After the gravelly voiced Lebed forged ahead of the incumbent governor, a rather lacklustre academic called Valery Zubov, in the first round of voting last month, Communists and market reformers joined in urging voters not to release from the bottle a genie who could become a dictator in the next century.

But first results last night suggested General Lebed would sweep the board, with about 60 per cent of the votes, and that Mr Zubov would gain only about 36 per cent.

Russia's Communist leader, Gennady Zyuganov, did not mince his words when he recently compared General Lebed to Augusto Pinochet, the former military dictator of Chile.

General Lebed is a good army officer who saved the former Soviet republic of Moldova from ethnic clashes after the Soviet Union broke up. But he is more controversial as a politician. He did so well in Russia's presidential elections in 1996 that the victorious Boris Yeltsin took him on to the Kremlin team, making him National Security Adviser.

But although he managed to bring the disastrous war in break-away Chechnya to an end, General Lebed became involved in ugly intrigues with his colleagues in government and the President sacked him after only a few months for being "a bad team player".

Since then, General Lebed has nursed a grievance against Mr Yeltsin while smoothing his own political image and improving the cut of his now- civilian suits. He has travelled to both the United States and France, where he has been well received in some political and business circles, and has built up considerable campaign funds.

He has told Krasnoyarsk voters he wants to be a good governor and has no further ambitions of national leadership. Only the most naive believe that.

Pundits continue to include General Lebed in pre-2000 opinion polls that show him running more or less level with several other anti-Communist presidential candidates.

In the first round of voting in Krasnoyarsk in April, Governor Zubov, who had seemed certain of winning a second term on his home territory until General Lebed threw his hat into the ring, found himself upstaged by the charismatic outsider.

The general-turned-politician delivered bags of potatoes to hungry peasants in neglected rural areas and managed to lure on a visit to Siberia the ageing French matinee idol, Alain Delon, whom Russians adore.

Ahead of the second round, Mr Zubov hit back. National politicians normally as mutually hostile as Yuri Luzhkov, the dynamic Mayor of Moscow, spoke out in favour of the beleaguered governor while the pop diva Alla Pugacheva flew out to lend her support.

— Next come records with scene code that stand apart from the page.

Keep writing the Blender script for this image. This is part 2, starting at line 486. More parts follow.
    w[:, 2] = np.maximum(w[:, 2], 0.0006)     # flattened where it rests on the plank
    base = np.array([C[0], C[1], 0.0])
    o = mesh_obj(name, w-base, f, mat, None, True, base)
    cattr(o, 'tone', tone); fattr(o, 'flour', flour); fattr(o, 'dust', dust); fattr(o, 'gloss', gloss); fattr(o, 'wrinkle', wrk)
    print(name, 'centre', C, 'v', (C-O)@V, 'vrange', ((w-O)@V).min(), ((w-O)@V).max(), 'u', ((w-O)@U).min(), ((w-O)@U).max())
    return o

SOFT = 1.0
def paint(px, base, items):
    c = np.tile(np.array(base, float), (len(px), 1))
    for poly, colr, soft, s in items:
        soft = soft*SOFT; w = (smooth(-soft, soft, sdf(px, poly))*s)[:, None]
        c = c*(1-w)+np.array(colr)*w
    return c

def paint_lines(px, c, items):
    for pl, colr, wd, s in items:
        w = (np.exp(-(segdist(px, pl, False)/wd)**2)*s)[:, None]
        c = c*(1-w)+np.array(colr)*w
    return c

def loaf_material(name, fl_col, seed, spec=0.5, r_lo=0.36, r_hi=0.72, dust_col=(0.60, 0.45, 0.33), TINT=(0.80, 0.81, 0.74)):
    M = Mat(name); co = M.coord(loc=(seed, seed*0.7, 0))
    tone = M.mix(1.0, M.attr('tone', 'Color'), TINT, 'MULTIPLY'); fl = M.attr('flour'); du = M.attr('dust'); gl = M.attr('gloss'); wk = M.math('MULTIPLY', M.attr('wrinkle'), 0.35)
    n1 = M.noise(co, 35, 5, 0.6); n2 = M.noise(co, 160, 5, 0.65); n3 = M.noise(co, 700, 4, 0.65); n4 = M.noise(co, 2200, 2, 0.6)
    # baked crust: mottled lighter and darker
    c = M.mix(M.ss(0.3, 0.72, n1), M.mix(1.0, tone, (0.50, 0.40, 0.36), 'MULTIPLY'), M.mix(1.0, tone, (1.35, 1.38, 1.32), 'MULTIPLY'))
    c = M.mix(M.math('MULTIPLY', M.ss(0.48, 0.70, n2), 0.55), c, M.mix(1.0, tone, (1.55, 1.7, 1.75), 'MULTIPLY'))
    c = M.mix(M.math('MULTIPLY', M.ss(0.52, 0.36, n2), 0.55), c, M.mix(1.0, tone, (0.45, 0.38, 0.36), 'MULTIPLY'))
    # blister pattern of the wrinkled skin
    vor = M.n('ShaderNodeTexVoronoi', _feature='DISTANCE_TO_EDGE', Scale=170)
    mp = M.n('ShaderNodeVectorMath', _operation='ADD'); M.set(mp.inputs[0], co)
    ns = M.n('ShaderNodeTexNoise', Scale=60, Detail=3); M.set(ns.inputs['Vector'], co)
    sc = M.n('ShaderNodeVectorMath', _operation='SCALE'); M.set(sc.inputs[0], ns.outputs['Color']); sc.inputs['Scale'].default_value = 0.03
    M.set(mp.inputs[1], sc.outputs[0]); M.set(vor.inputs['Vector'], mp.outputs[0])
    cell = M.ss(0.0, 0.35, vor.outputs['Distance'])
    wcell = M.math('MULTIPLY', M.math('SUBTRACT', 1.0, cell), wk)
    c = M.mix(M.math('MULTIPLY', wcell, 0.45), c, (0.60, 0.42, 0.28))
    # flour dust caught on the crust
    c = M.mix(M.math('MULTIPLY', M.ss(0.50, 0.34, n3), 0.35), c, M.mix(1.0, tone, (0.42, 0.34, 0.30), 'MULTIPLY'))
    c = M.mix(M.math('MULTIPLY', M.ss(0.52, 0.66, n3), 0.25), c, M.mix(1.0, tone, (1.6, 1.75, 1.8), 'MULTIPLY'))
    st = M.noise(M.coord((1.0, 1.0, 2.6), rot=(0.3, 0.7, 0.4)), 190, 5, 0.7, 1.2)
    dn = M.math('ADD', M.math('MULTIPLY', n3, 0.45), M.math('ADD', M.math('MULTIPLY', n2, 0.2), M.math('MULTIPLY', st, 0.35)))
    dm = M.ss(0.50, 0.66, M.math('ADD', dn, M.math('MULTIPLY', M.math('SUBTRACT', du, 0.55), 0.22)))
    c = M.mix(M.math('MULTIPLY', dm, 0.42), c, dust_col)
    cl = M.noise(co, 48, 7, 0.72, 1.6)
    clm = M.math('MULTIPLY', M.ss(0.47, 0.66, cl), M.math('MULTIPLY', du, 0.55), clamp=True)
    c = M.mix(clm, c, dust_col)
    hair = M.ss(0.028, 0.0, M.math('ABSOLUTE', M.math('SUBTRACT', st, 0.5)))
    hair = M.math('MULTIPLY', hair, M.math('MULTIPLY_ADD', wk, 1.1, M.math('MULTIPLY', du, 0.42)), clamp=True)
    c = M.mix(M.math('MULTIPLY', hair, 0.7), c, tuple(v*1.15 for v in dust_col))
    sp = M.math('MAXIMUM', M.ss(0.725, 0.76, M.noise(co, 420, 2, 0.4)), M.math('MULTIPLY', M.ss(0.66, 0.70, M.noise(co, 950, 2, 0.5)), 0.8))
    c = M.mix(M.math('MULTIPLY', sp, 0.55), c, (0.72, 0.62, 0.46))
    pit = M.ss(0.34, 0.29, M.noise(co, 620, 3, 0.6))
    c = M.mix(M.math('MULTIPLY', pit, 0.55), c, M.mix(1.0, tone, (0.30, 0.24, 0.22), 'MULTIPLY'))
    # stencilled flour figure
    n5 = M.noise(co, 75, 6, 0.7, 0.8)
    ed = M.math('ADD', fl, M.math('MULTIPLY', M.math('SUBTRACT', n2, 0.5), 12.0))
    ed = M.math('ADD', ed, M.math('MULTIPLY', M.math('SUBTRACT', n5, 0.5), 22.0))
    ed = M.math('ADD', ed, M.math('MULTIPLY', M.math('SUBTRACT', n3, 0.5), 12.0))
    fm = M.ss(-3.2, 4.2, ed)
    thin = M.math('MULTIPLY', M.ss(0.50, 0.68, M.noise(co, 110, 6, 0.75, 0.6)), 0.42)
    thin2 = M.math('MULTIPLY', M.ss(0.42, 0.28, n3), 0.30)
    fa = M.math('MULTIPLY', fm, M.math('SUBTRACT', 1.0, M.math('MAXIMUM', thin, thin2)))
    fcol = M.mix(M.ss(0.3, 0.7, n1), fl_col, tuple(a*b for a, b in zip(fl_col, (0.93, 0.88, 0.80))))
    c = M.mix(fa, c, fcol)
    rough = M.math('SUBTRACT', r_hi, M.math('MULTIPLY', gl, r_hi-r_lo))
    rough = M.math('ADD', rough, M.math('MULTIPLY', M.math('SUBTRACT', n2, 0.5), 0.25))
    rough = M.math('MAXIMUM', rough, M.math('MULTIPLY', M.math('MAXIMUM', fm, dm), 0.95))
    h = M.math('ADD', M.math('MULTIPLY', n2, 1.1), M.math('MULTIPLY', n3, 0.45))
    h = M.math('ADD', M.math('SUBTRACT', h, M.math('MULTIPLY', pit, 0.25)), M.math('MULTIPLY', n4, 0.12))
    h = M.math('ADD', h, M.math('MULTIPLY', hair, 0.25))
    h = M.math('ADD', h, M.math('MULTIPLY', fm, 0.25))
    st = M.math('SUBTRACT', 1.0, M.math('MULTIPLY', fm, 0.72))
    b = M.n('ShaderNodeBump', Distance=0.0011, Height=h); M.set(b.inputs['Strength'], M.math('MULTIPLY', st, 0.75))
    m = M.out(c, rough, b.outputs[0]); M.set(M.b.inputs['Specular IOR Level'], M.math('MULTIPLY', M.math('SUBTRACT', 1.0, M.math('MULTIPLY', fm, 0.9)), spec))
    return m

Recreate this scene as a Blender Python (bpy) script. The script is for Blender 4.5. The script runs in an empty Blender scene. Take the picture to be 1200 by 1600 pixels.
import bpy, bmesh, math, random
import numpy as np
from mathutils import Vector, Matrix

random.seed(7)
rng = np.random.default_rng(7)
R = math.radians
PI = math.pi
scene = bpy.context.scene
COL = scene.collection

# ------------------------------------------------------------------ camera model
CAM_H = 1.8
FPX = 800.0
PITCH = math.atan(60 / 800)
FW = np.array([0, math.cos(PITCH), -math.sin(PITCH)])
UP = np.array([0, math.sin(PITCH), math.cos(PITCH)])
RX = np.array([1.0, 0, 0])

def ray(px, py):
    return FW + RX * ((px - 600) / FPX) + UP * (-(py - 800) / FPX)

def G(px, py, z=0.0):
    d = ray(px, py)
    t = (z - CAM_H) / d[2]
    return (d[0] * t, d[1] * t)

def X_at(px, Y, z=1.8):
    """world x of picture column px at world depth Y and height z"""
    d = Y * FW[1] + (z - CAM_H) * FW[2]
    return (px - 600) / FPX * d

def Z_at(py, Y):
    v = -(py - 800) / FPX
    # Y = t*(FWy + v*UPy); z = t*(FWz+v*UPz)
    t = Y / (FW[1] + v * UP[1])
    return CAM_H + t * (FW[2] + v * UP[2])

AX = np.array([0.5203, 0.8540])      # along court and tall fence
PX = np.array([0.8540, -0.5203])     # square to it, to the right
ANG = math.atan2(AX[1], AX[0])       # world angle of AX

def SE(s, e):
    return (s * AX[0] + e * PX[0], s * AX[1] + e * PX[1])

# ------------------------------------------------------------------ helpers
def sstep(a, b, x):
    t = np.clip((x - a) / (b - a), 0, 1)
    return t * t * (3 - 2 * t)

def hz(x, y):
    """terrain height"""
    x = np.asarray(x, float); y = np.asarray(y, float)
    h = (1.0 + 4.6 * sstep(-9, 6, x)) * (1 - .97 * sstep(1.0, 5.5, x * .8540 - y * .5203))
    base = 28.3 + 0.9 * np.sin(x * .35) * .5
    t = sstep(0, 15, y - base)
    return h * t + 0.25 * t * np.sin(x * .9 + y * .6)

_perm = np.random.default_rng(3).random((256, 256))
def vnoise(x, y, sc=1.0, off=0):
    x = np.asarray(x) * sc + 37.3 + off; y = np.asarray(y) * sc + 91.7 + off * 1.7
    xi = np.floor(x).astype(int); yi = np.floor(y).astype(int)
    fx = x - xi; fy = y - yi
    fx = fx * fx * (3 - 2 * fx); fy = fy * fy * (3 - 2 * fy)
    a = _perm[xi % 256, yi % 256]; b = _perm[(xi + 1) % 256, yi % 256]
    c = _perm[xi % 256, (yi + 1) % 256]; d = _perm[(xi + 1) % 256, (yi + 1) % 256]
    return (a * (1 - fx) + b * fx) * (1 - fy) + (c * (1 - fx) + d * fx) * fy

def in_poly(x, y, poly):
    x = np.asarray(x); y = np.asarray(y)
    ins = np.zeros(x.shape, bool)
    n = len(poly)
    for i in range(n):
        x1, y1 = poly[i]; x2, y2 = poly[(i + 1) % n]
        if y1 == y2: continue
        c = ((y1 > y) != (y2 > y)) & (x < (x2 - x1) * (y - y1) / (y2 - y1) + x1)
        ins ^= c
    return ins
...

However, there was also another singer in Krasnoyarsk, Lyudmila Zykina, a folk performer as big in Russia as Frank Sinatra was in America, and her stage outfit was a white, winged affair that many took to be a gesture of support for Lebed. (His surname means "swan".)

General Lebed's own campaign posters promise "Truth and Order", an appealing slogan for many, including the workers at blocking the trans-Siberian railway in protest over unpaid wages, who feel the benefits of Mr Yeltsin's democracy have passed them by.